» Stated task
Restate every line of the material, word for word.

-.-.-

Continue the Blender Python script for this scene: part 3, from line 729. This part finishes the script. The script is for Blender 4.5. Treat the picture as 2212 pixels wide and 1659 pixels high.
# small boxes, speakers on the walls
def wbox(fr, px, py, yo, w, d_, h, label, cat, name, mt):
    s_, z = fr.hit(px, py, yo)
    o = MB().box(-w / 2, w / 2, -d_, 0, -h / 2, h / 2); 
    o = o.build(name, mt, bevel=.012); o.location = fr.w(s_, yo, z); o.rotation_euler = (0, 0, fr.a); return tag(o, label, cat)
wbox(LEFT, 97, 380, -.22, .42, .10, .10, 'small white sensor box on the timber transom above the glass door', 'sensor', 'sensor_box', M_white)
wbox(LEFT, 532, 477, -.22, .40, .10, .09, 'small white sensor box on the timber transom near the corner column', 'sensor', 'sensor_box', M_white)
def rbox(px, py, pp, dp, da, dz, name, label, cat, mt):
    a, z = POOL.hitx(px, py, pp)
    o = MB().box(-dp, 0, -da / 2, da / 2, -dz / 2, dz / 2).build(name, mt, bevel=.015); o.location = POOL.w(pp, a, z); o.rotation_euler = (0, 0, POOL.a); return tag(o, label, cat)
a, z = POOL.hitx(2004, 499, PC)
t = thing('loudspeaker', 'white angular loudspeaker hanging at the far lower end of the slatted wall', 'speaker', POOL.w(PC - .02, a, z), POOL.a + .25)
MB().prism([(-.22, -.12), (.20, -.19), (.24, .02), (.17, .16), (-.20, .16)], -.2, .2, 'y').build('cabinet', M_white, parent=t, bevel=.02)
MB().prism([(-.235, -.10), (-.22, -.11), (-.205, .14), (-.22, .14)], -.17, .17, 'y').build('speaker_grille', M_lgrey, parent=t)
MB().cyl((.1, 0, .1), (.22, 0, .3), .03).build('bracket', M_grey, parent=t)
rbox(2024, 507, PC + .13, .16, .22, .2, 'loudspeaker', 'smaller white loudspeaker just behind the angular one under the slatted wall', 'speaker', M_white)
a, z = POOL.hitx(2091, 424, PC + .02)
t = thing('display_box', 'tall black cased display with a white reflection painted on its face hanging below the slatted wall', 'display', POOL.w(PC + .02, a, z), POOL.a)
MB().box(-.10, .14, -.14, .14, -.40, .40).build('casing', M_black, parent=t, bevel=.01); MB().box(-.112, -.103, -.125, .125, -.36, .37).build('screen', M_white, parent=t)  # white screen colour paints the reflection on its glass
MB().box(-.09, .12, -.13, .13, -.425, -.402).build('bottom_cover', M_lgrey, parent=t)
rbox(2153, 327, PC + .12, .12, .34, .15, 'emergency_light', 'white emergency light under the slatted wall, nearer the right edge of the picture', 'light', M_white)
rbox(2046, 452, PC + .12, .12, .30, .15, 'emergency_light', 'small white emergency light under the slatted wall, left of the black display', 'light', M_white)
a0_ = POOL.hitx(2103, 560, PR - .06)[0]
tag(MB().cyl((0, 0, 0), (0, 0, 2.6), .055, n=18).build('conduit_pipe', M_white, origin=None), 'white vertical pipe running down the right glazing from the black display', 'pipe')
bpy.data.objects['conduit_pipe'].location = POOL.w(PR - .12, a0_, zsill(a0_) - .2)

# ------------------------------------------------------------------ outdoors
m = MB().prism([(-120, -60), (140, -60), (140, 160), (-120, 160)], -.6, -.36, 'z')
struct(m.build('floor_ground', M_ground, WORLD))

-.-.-

» Result below
Continue the Blender Python script for this scene: part 3, from line 729. This part finishes the script. The script is for Blender 4.5. Treat the picture as 2212 pixels wide and 1659 pixels high.
# small boxes, speakers on the walls
def wbox(fr, px, py, yo, w, d_, h, label, cat, name, mt):
    s_, z = fr.hit(px, py, yo)
    o = MB().box(-w / 2, w / 2, -d_, 0, -h / 2, h / 2); 
    o = o.build(name, mt, bevel=.012); o.location = fr.w(s_, yo, z); o.rotation_euler = (0, 0, fr.a); return tag(o, label, cat)
wbox(LEFT, 97, 380, -.22, .42, .10, .10, 'small white sensor box on the timber transom above the glass door', 'sensor', 'sensor_box', M_white)
wbox(LEFT, 532, 477, -.22, .40, .10, .09, 'small white sensor box on the timber transom near the corner column', 'sensor', 'sensor_box', M_white)
def rbox(px, py, pp, dp, da, dz, name, label, cat, mt):
    a, z = POOL.hitx(px, py, pp)
    o = MB().box(-dp, 0, -da / 2, da / 2, -dz / 2, dz / 2).build(name, mt, bevel=.015); o.location = POOL.w(pp, a, z); o.rotation_euler = (0, 0, POOL.a); return tag(o, label, cat)
a, z = POOL.hitx(2004, 499, PC)
t = thing('loudspeaker', 'white angular loudspeaker hanging at the far lower end of the slatted wall', 'speaker', POOL.w(PC - .02, a, z), POOL.a + .25)
MB().prism([(-.22, -.12), (.20, -.19), (.24, .02), (.17, .16), (-.20, .16)], -.2, .2, 'y').build('cabinet', M_white, parent=t, bevel=.02)
MB().prism([(-.235, -.10), (-.22, -.11), (-.205, .14), (-.22, .14)], -.17, .17, 'y').build('speaker_grille', M_lgrey, parent=t)
MB().cyl((.1, 0, .1), (.22, 0, .3), .03).build('bracket', M_grey, parent=t)
rbox(2024, 507, PC + .13, .16, .22, .2, 'loudspeaker', 'smaller white loudspeaker just behind the angular one under the slatted wall', 'speaker', M_white)
a, z = POOL.hitx(2091, 424, PC + .02)
t = thing('display_box', 'tall black cased display with a white reflection painted on its face hanging below the slatted wall', 'display', POOL.w(PC + .02, a, z), POOL.a)
MB().box(-.10, .14, -.14, .14, -.40, .40).build('casing', M_black, parent=t, bevel=.01); MB().box(-.112, -.103, -.125, .125, -.36, .37).build('screen', M_white, parent=t)  # white screen colour paints the reflection on its glass
MB().box(-.09, .12, -.13, .13, -.425, -.402).build('bottom_cover', M_lgrey, parent=t)
rbox(2153, 327, PC + .12, .12, .34, .15, 'emergency_light', 'white emergency light under the slatted wall, nearer the right edge of the picture', 'light', M_white)
rbox(2046, 452, PC + .12, .12, .30, .15, 'emergency_light', 'small white emergency light under the slatted wall, left of the black display', 'light', M_white)
a0_ = POOL.hitx(2103, 560, PR - .06)[0]
tag(MB().cyl((0, 0, 0), (0, 0, 2.6), .055, n=18).build('conduit_pipe', M_white, origin=None), 'white vertical pipe running down the right glazing from the black display', 'pipe')
bpy.data.objects['conduit_pipe'].location = POOL.w(PR - .12, a0_, zsill(a0_) - .2)

# ------------------------------------------------------------------ outdoors
m = MB().prism([(-120, -60), (140, -60), (140, 160), (-120, 160)], -.6, -.36, 'z')
struct(m.build('floor_ground', M_ground, WORLD))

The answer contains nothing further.